Questo gap è destinato ad acuirsi nel futuro. I cinesi stanno beneficiando di aumenti dell’aspettativa di vita molto sostenuti e già vedono il problema di una popolazione di anziani disabili che necessitano di cura, oggi fornita principalmente dai figli in maniera informale. Questo modello crea problemi nella partecipazione al mercato del lavoro dei loro figli. Inoltre, molti giovani cinesi si trasferiscono dalle zone rurali alle città per trovare lavoro, lasciando uno/due anziani soli a cui qualcuno deve badare. Insomma, una situazione molto simile a quella italiana di qualche decennio fa, in cui la giovane manodopera del Sud Italia si trasferiva al Nord o all’estero per trovare fortuna.
La differenza principale è che, al momento, il sistema di protezione sociale cinese è pressocchè inesistente, con una copertura pensionistica molto limitata nelle zone rurali e nessuna politica nazionale per la non-autosufficienza. Il loro interesse è quello di sviluppare un programma nazionale per gli anziani non-autosufficienti, prendendo spunto dai successi e dagli insuccessi delle politiche intraprese in Europa. Il mio ruolo è quello di fare una rassegna delle politiche in atto nei paesi Europei e di trarre lezioni utili per loro”.

D. Il modello che loro hanno in mente è quello tedesco: o abbiamo buone chance che sia adottato quello italiano?

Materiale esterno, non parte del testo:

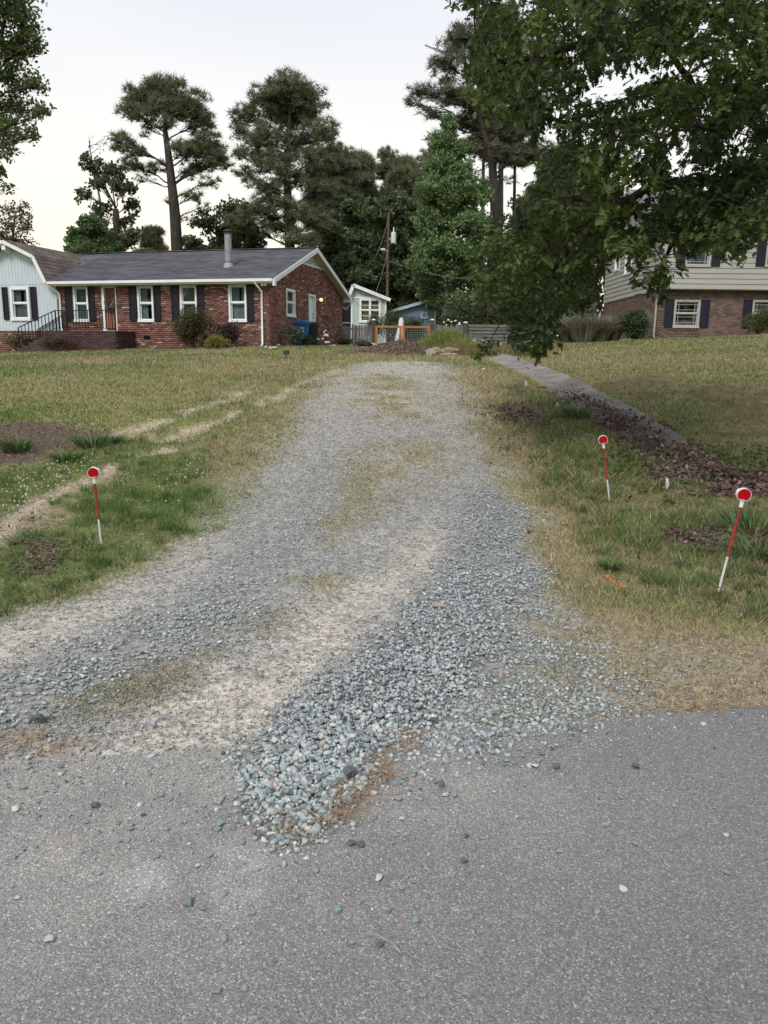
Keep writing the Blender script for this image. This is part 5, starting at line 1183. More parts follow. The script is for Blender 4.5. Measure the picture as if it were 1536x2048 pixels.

R. “Esatto, i cinesi sono interessati a implementare un modello di cura di tipo tedesco, con contributi sociali versati durante la fase lavorativa per finanziare un fondo per la non-autosufficienza, da cui attingere quando anziani disabili. Ma guardano con molto l’interesse l’Italia, in particolare all’indennità di accompagnamento, una prestazione monetaria a favore dei disabili in Italia. Ma lo fanno con un interesse molto particolare. L’evidenza aggregata in Italia, infatti, mostra come la spesa per indennità di accompagnamento, che costituisce da sola il 40% circa della spesa per la non autosufficienza, sia cresciuta in maniera molto decisa nell’ultimo decennio, con differenze geografiche molto forti. Inoltre, l’importo dell’indennità in molti casi non copre interamente i costi legati alla non-autosufficienza; in altri, il disabile non è propriamente auto-sufficiente (vi ricordate il cieco siciliano sorpreso a guidare la sua vettura?). Insomma, guardano il caso italiano con un occhio critico, consci del fatto che, in fin dei conti, la società cinese non è poi molto differente da quella italiana”.